Rico McGowan stopped feeling like a kid a long time ago.
"People say 27 is young -- well, I swear I should be farther along by now," said Mr. McGowan, one of the youngest lawyers at the Baltimore firm of Shapiro & Olander.
Mr. McGowan is in a hurry. As a child, he had to grow up fast after his father died. As a student, he felt pressure to excel while his mother borrowed money to support his law school education. And now, as a graduate, he is racing to prove himself as a black lawyer in a profession that is largely white.
Black leaders in Annapolis recently honored Mr. McGowan with a Martin Luther King Jr. Drum Major Award for his community work. They praised him as a student at the University of Maryland Law School and for his achievements in the year since then.
The award was a validation for Mr. McGowan. The Annapolis native remembers struggling to find a route out of the city and into a career. He remembers stopping by a friend's office in Annapolis and being told blacks just don't become lawyers.
"I was talking to someone for advice, someone I don't want to name, and the person said to me, 'You don't want to be an attorney. White people aren't going to hire you, and black people aren't going to seek you out -- they're going to find white lawyers,' " he said.
But since then, Mr. McGowan has clung to his law career like a life preserver. In law school, he joined dozens of clubs and associations, winning honors and friends in many of them. He tried to bring extra focus to minorities on campus by creating a diversity committee at the law school and creating a lecture series named in honor of Thurgood Marshall, the late Supreme Court justice who was black.
And in his senior year, as head of the Student Bar Association -- the equivalent of student body president -- he led fund raising for low-income communities, organizing year-round food drives and holiday parties for homeless children in low-income communities.
Now Mr. McGowan can see those neighborhoods from the windows of the firm's towering downtown office building.
He says he doesn't want to forget that community work, although he hasn't had time to do much of it lately because of the frequent 65-hour weeks required at his new job.

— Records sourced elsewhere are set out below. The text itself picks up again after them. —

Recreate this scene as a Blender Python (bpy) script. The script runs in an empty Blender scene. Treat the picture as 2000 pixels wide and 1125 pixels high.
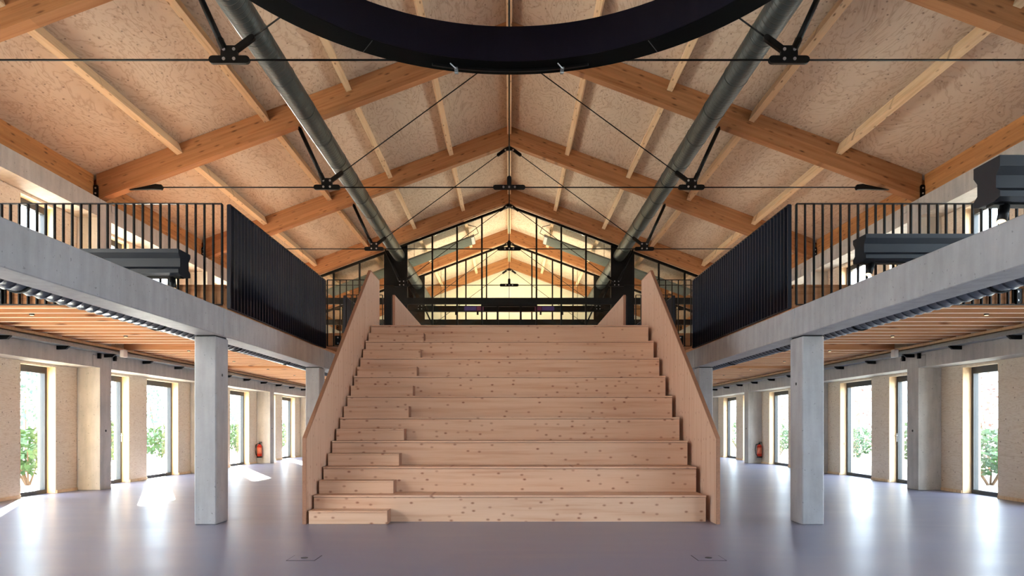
import bpy, math, random
from mathutils import Vector, Matrix
random.seed(7)
C = bpy.context.scene.collection
S = bpy.context.scene

# ------------------------------------------------------------------ camera
EYE = 1.331
cam_d = bpy.data.cameras.new('camera'); cam_d.sensor_width = 36; cam_d.lens = 24
cam_d.shift_x = 5.5/2000; cam_d.shift_y = 268.5/2000
cam_d.clip_start = 0.05; cam_d.clip_end = 300
cam = bpy.data.objects.new('camera', cam_d); C.objects.link(cam)
cam.location = (0, 0, EYE); cam.rotation_euler = (math.pi/2, 0, 0)
S.camera = cam
# ------------------------------------------------------------------ light
W = bpy.data.worlds.new('sky'); S.world = W; W.use_nodes = True
wn = W.node_tree.nodes; wl = W.node_tree.links
wn['Background'].inputs[0].default_value = (0.74, 0.85, 1.0, 1); wn['Background'].inputs[1].default_value = 1.0
sun_d = bpy.data.lights.new('sun', 'SUN'); sun_d.energy = 7.0; sun_d.angle = math.radians(1.5); sun_d.color = (1.0, 0.93, 0.82)
sun = bpy.data.objects.new('sun', sun_d); C.objects.link(sun)
sun.rotation_euler = Vector((2.9, -5.6, -2.25)).to_track_quat('-Z', 'Y').to_euler()
S.view_settings.view_transform = 'Standard'; S.view_settings.look = 'None'
S.view_settings.gamma = 1; S.view_settings.use_curve_mapping = False
S.view_settings.exposure = 4.3
S.cycles.max_bounces = 10; S.cycles.diffuse_bounces = 6; S.cycles.glossy_bounces = 4
S.cycles.transparent_max_bounces = 16; S.cycles.use_denoising = True
S.cycles.sample_clamp_indirect = 6.0
def portal(name, loc, rot, sx, sy):
    d = bpy.data.lights.new(name, 'AREA'); d.shape = 'RECTANGLE'; d.size = sx; d.size_y = sy
    d.cycles.is_portal = True
    o = bpy.data.objects.new(name, d); C.objects.link(o); o.location = loc; o.rotation_euler = rot
H = math.pi/2
for s in (-1, 1):
    for z, h in ((1.26, 2.5), (4.45, 2.3)):
        portal('daylight_portal', (s*9.3, 12, z), (0, s*H, 0), h, 46)
portal('daylight_portal', (0, -10.75, 1.5), (H, 0, 0), 4.4, 3.0)

# ------------------------------------------------------------------ materials
def lin(c): return tuple(((v/255)/12.92 if v/255 <= 0.04045 else ((v/255+0.055)/1.055)**2.4) for v in c)+(1,)
def mat(name):
    m = bpy.data.materials.new(name); m.use_nodes = True
    return m, m.node_tree.nodes, m.node_tree.links, m.node_tree.nodes['Principled BSDF']
def simple(name, col, rough=0.5, metal=0.0, spec=0.5, noise=0.0, nscale=30):
    m, n, l, b = mat(name)
    b.inputs['Roughness'].default_value = rough; b.inputs['Metallic'].default_value = metal
    b.inputs['Specular IOR Level'].default_value = spec
    if noise:
        tc = n.new('ShaderNodeTexCoord'); ns = n.new('ShaderNodeTexNoise'); ns.inputs['Scale'].default_value = nscale
        ns.inputs['Detail'].default_value = 3
        l.new(tc.outputs['Object'], ns.inputs['Vector'])
        mx = n.new('ShaderNodeMix'); mx.data_type = 'RGBA'
        c = lin(col); mx.inputs[6].default_value = tuple(v*(1-noise) for v in c[:3])+(1,)
        mx.inputs[7].default_value = tuple(min(1, v*(1+noise)) for v in c[:3])+(1,)
        l.new(ns.outputs['Fac'], mx.inputs[0]); l.new(mx.outputs[2], b.inputs['Base Color'])
    else: b.inputs['Base Color'].default_value = lin(col)
    return m
def ramp(n, stops):
    r = n.new('ShaderNodeValToRGB'); e = r.color_ramp.elements
    while len(e) > 1: e.remove(e[-1])
    e[0].position = stops[0][0]; e[0].color = stops[0][1]
    for p, c in stops[1:]:
        x = e.new(p); x.color = c
    return r
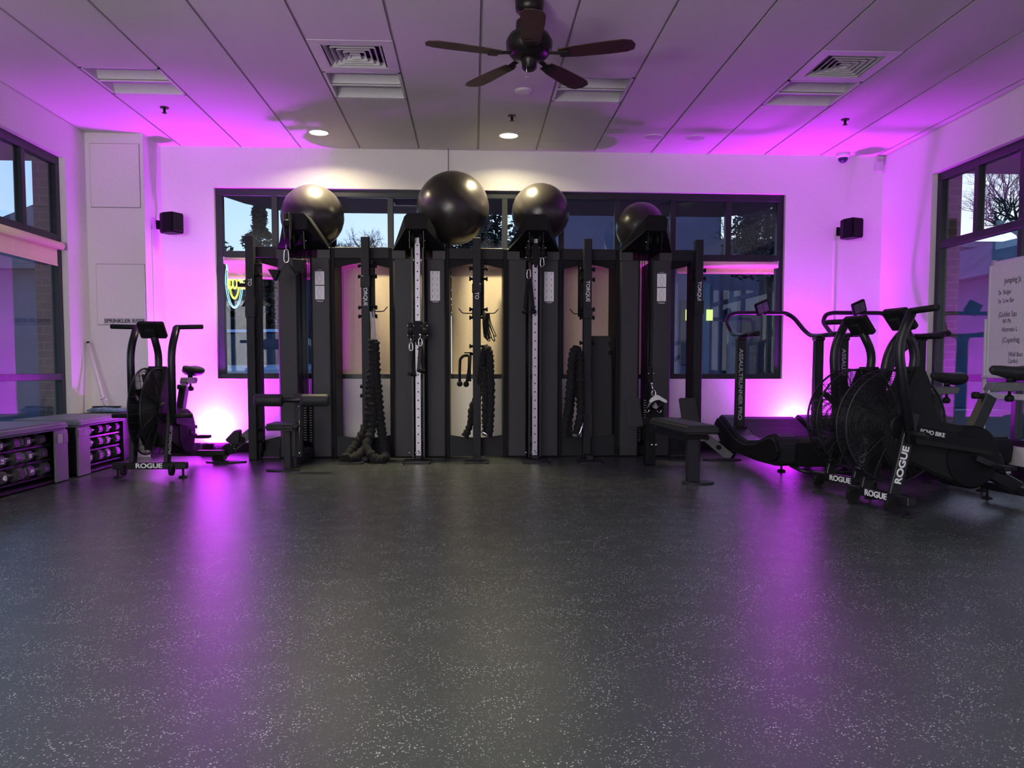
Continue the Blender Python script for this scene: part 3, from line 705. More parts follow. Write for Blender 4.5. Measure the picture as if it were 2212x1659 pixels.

Mr. McGowan always has had his work cut out for him. His mother, Trudi McGowan, scolded her son if he brought home a C on his report card. She paid for cabs every morning so that Rico and his older brother, Commecel, could go to the best public schools in the area. The children commuted to school every year while the family moved between Bywater Mutual Homes, Admiral Farragut Apartments and other Annapolis housing developments.
It was a life the McGowans lived without George McGowan, the father who died when Rico was only 18 months old. Mrs. McGowan likes to say her son is a replica of his father.
George McGowan qualified to become a corporal in the Marines but never was awarded the rank in discriminatory times. So instead, the elder Mr. McGowan took a job in the Social Security Administration's law library in Woodlawn and read the books as he stacked them. He took a second job selling suits at E. J. Korvettes in Baltimore and used the extra cash to buy things for his family, such as a set of encyclopedias.
Rico McGowan read those encyclopedias long after his father died. When Rico graduated from Annapolis Senior High School, he worked his way through college selling suits at Woodward and Lothrop in Annapolis. And when it came time to choose a career, he, too, gravitated toward law.
Now Mr. McGowan and his friends are pooling their money in an "investment club," and they hope to buy property or a business. bTC He and a friend are planning to open their own law firm one day.
Although the direction at this point is unclear, Mr. McGowan is in a hurry to get there.